Subject: Re: [boost] [guidelines] why template errors suck
From: Mathias Gaunard (mathias.gaunard_at_[hidden])
Date: 2010-09-28 13:45:23


On 28/09/10 18:33, David Abrahams wrote:
> At Tue, 28 Sep 2010 10:00:54 -0500,
> Andrew Sutton wrote:
>>
>> It seems to me that writing constraints in terms of valid
>> expressions gives you flexibility when you want it, but doesn't
>> preclude the strengthening of requirements when needed.
>
> It's not that there's anything you *can't* express with valid
> expressions, it's that they're difficult to use correctly, and the
> most natural way of using them creates a big mess for algorithm
> writers.
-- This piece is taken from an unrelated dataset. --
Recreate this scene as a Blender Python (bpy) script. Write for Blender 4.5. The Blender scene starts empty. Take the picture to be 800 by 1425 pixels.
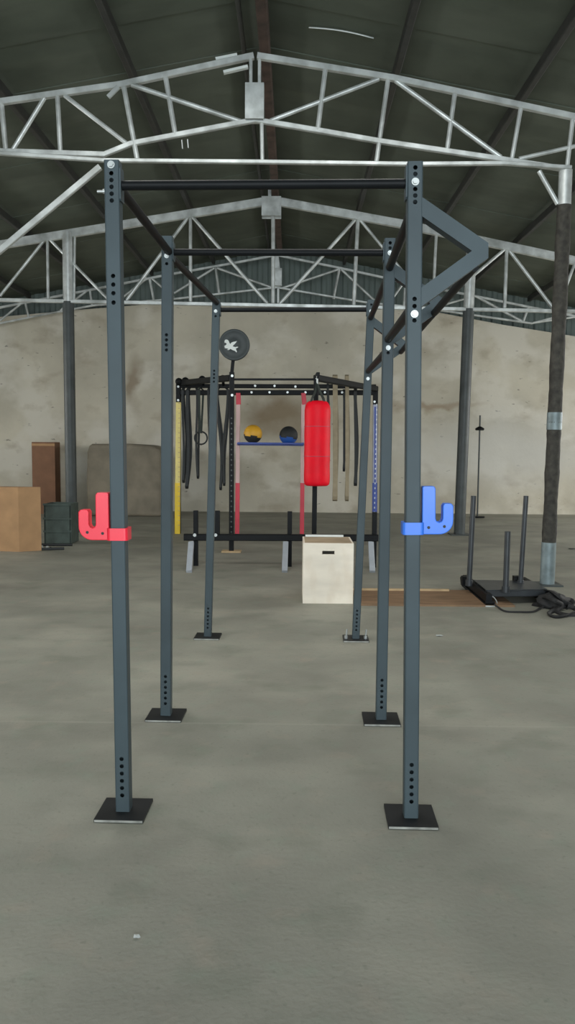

Furthermore, they don't offer any compelling value over the
> alternative.

Please demonstrate how you check that a type models a concept without
using a set of valid expressions to define the concept, but only with
signatures in an archetype-like fashion.

My insight is that you can't.
Therefore what compelling value expressions give over archetypes becomes
fairly obvious: they do what we want, while archetypes don't and do
something different.

You said it yourself: expressions are only half the solution; archetypes
are the other half. They're not the whole and they're no substitute for
using expressions to define and test concepts.